Output the material word for word. Leave each picture out.

** START OF Available data **

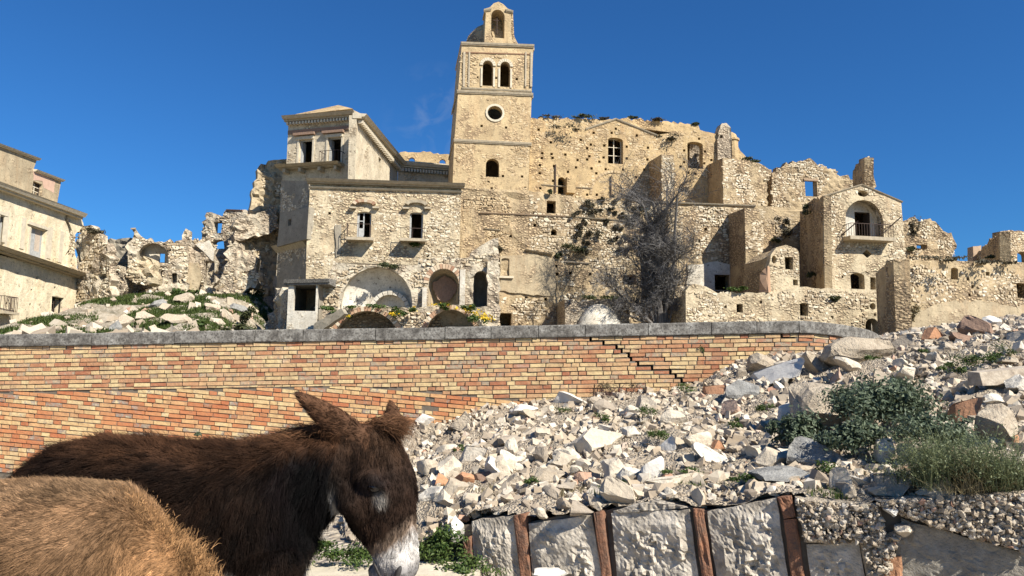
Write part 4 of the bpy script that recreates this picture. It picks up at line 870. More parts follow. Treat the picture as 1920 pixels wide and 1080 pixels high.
e = ruin('sloping_ruin', 'ruined house wall with sloping top behind the right hand building', BR, [(1690,416,1),(1710,411,1),(1735,413,1),(1760,423,1),(1784,436,1),(1789,452,1),(1790,520),(1690,520)], [(1719,458,1738,466)], 'base', seed=35, cover=.55, nparts=30, group=G2)
FBf = Plane(1678, 44.2, 1925, 46.2); FBl = Plane(1644, 48.5, 1678, 44.3); fh = [(1783,502,1797,524,'s'),(1907,531,1930,559),(1848,510,1855,517)]
b = bld('low_stone_building', 'low rubble building at right behind the rubble heap', 'building', 1780, 620, 45)
wall(b, 'front_wall', FBf, [(1678,486,1),(1740,488,1),(1830,490,1),(1960,496),(1970,700),(1682,700)], fh, .8, M['base'], .6, .08, .06, putlogs(FBf, [(1772,521),(1815,523),(1824,537),(1885,539),(1818,553),(1872,583),(1890,517)], .1))
wall(b, 'side_wall', FBl, [(1644,512,1),(1655,500,1),(1668,490,1),(1678,487),(1683,660),(1648,660)], (), .8, M['base'], .5, .1, .12)
shell(b, 'building_body', FBf, [(1680,490),(1830,493),(1960,498),(1970,700),(1684,700)], 6, .82, M['base'], True, 1652)
masonry(b, FBf, [(1680,496),(1830,498),(1930,502),(1930,600),(1690,605)], fh+[(1690,575,1850,610)], .28, .72, 110, M['stone'], .05, 36, .05)
wall(b, 'plaster_patch', FBf.moved(.09), [(1690,590,1),(1760,570,1),(1830,562,1),(1925,578,1),(1930,640),(1690,640)], (), .09, M['warmwall'], .5, .04, .15)
FAf = Plane(1875, 60, 1930, 61); FAl = Plane(1827, 70, 1875, 60.1)
b = bld('far_right_ruin', 'partly hidden stone ruin with one arched window at the right edge', 'ruin', 1890, 500, 60.5, G2)
wall(b, 'front_wall', FAf, [(1875,434,1),(1890,432,1),(1960,436),(1960,560),(1876,560)], [(1908,472,1930,492,'s')], .7, M['base'], .5, .08, .08); wall(b, 'side_wall', FAl, [(1826,482,1),(1845,462,1),(1860,446,1),(1875,435),(1877,560),(1826,560)], (), .7, M['base'], .6, .08, .12)
masonry(b, FAf, [(1876,436),(1930,438),(1930,500),(1877,500)], [(1908,472,1930,492)], .3, .7, 20, M['palestone'], .06, 37)
wall(b, 'pier', Plane(1824, 66, 1842, 66), [(1824,462,1),(1840,460,1),(1841,520),(1825,520)], (), .8, M['brickarch'], .4, .05, .05)
# ------------------------------------------------------------------ brick wall with stone coping
BP = Plane(-150, 11.1, 1490, 10.9)
bw = empty('brick_wall', BP.at(BP.len/2, 0, 0), 'long cracked brick wall with grey stone coping behind the donkeys', 'wall')
uA, vA = BP.uv(0, 650); uB, vB = BP.uv(1490, 625); SL = (vB-vA)/(uB-uA)
def zc(u): return vA + SL*(u-uA)                       # underside of the coping
LS = BP.uv(1490, 620)[0]; RA = 1.9; AMAX = R(56)
def path(u):
    """plan position and outward normal along the wall: straight, then bending away at its right end"""
    if u <= LS: p = BP.A + BP.U*u; return p, BP.N
    a = min((u-LS)/RA, AMAX); p = BP.A + BP.U*(LS + RA*math.sin(a)) - BP.N*(RA*(1-math.cos(a)))
    d = BP.U*math.cos(a) - BP.N*math.sin(a); nn = BP.N*math.cos(a) + BP.U*math.sin(a)
    if (u-LS)/RA > AMAX: p = p + d*((u-LS)-RA*AMAX)
    return p, nn
def zc2(u): return zc(min(u, LS)) - max(0, u-LS-.3)*.075
def wp(u, t, w): p, nn = path(u); q = p + nn*w; q.z = zc2(u) - t; return q
UEND = LS + 4.6; PT = .063
uI = BP.uv(655, 720)[0]; tI = .665; KS_ = .104
def tint(u): return tI if u < uI else tI + KS_*(u-uI)
rb = random.Random(5)
bricks = []                                            # (u0,u1,t00,t01,t10,t11) top-left, top-right, bottom-left, bottom-right
UST = BP.uv(-60, 700)[0]; joints = []
for k in range(32):
    u = UST - rb.uniform(0, .25); js = []; t0 = k*PT + .007; t1 = (k+1)*PT - .006
    while u < UEND:
        w_ = .245 if rb.random() < .55 else .122
        w_ *= rb.uniform(.96, 1.04); js.append(u); a, c = u+.007, u+w_-.007; u += w_
        b0, b1 = min(t1, tint(a)-.005), min(t1, tint(c)-.005)
        if min(b0, b1)-t0 < .02 or t0 > 2.0: continue
        bricks.append([a, c, t0, t0, b0, b1, k])
    joints.append(js)
for j in range(-13, 27):
    u = UST - rb.uniform(0, .25)
    while u < UEND:
        w_ = .245 if rb.random() < .6 else .122
        w_ *= rb.uniform(.95, 1.05); a, c = u+.007, u+w_-.007; u += w_
        f = lambda q: tI + KS_*(q-uI) + j*PT
        ta, tb = max(f(a)+.006, tint(a)+.005), max(f(c)+.006, tint(c)+.005); ba, bb = f(a)+PT-.007, f(c)+PT-.007
        if ba-ta < .02 or bb-tb < .02 or ta > 2.0: continue
        bricks.append([a, c, ta, tb, ba, bb, -1])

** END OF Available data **

- Response for this exercise -
Write part 4 of the bpy script that recreates this picture. It picks up at line 870. More parts follow. Treat the picture as 1920 pixels wide and 1080 pixels high.
e = ruin('sloping_ruin', 'ruined house wall with sloping top behind the right hand building', BR, [(1690,416,1),(1710,411,1),(1735,413,1),(1760,423,1),(1784,436,1),(1789,452,1),(1790,520),(1690,520)], [(1719,458,1738,466)], 'base', seed=35, cover=.55, nparts=30, group=G2)
FBf = Plane(1678, 44.2, 1925, 46.2); FBl = Plane(1644, 48.5, 1678, 44.3); fh = [(1783,502,1797,524,'s'),(1907,531,1930,559),(1848,510,1855,517)]
b = bld('low_stone_building', 'low rubble building at right behind the rubble heap', 'building', 1780, 620, 45)
wall(b, 'front_wall', FBf, [(1678,486,1),(1740,488,1),(1830,490,1),(1960,496),(1970,700),(1682,700)], fh, .8, M['base'], .6, .08, .06, putlogs(FBf, [(1772,521),(1815,523),(1824,537),(1885,539),(1818,553),(1872,583),(1890,517)], .1))
wall(b, 'side_wall', FBl, [(1644,512,1),(1655,500,1),(1668,490,1),(1678,487),(1683,660),(1648,660)], (), .8, M['base'], .5, .1, .12)
shell(b, 'building_body', FBf, [(1680,490),(1830,493),(1960,498),(1970,700),(1684,700)], 6, .82, M['base'], True, 1652)
masonry(b, FBf, [(1680,496),(1830,498),(1930,502),(1930,600),(1690,605)], fh+[(1690,575,1850,610)], .28, .72, 110, M['stone'], .05, 36, .05)
wall(b, 'plaster_patch', FBf.moved(.09), [(1690,590,1),(1760,570,1),(1830,562,1),(1925,578,1),(1930,640),(1690,640)], (), .09, M['warmwall'], .5, .04, .15)
FAf = Plane(1875, 60, 1930, 61); FAl = Plane(1827, 70, 1875, 60.1)
b = bld('far_right_ruin', 'partly hidden stone ruin with one arched window at the right edge', 'ruin', 1890, 500, 60.5, G2)
wall(b, 'front_wall', FAf, [(1875,434,1),(1890,432,1),(1960,436),(1960,560),(1876,560)], [(1908,472,1930,492,'s')], .7, M['base'], .5, .08, .08); wall(b, 'side_wall', FAl, [(1826,482,1),(1845,462,1),(1860,446,1),(1875,435),(1877,560),(1826,560)], (), .7, M['base'], .6, .08, .12)
masonry(b, FAf, [(1876,436),(1930,438),(1930,500),(1877,500)], [(1908,472,1930,492)], .3, .7, 20, M['palestone'], .06, 37)
wall(b, 'pier', Plane(1824, 66, 1842, 66), [(1824,462,1),(1840,460,1),(1841,520),(1825,520)], (), .8, M['brickarch'], .4, .05, .05)
# ------------------------------------------------------------------ brick wall with stone coping
BP = Plane(-150, 11.1, 1490, 10.9)
bw = empty('brick_wall', BP.at(BP.len/2, 0, 0), 'long cracked brick wall with grey stone coping behind the donkeys', 'wall')
uA, vA = BP.uv(0, 650); uB, vB = BP.uv(1490, 625); SL = (vB-vA)/(uB-uA)
def zc(u): return vA + SL*(u-uA)                       # underside of the coping
LS = BP.uv(1490, 620)[0]; RA = 1.9; AMAX = R(56)
def path(u):
    """plan position and outward normal along the wall: straight, then bending away at its right end"""
    if u <= LS: p = BP.A + BP.U*u; return p, BP.N
    a = min((u-LS)/RA, AMAX); p = BP.A + BP.U*(LS + RA*math.sin(a)) - BP.N*(RA*(1-math.cos(a)))
    d = BP.U*math.cos(a) - BP.N*math.sin(a); nn = BP.N*math.cos(a) + BP.U*math.sin(a)
    if (u-LS)/RA > AMAX: p = p + d*((u-LS)-RA*AMAX)
    return p, nn
def zc2(u): return zc(min(u, LS)) - max(0, u-LS-.3)*.075
def wp(u, t, w): p, nn = path(u); q = p + nn*w; q.z = zc2(u) - t; return q
UEND = LS + 4.6; PT = .063
uI = BP.uv(655, 720)[0]; tI = .665; KS_ = .104
def tint(u): return tI if u < uI else tI + KS_*(u-uI)
rb = random.Random(5)
bricks = []                                            # (u0,u1,t00,t01,t10,t11) top-left, top-right, bottom-left, bottom-right
UST = BP.uv(-60, 700)[0]; joints = []
for k in range(32):
    u = UST - rb.uniform(0, .25); js = []; t0 = k*PT + .007; t1 = (k+1)*PT - .006
    while u < UEND:
        w_ = .245 if rb.random() < .55 else .122
        w_ *= rb.uniform(.96, 1.04); js.append(u); a, c = u+.007, u+w_-.007; u += w_
        b0, b1 = min(t1, tint(a)-.005), min(t1, tint(c)-.005)
        if min(b0, b1)-t0 < .02 or t0 > 2.0: continue
        bricks.append([a, c, t0, t0, b0, b1, k])
    joints.append(js)
for j in range(-13, 27):
    u = UST - rb.uniform(0, .25)
    while u < UEND:
        w_ = .245 if rb.random() < .6 else .122
        w_ *= rb.uniform(.95, 1.05); a, c = u+.007, u+w_-.007; u += w_
        f = lambda q: tI + KS_*(q-uI) + j*PT
        ta, tb = max(f(a)+.006, tint(a)+.005), max(f(c)+.006, tint(c)+.005); ba, bb = f(a)+PT-.007, f(c)+PT-.007
        if ba-ta < .02 or bb-tb < .02 or ta > 2.0: continue
        bricks.append([a, c, ta, tb, ba, bb, -1])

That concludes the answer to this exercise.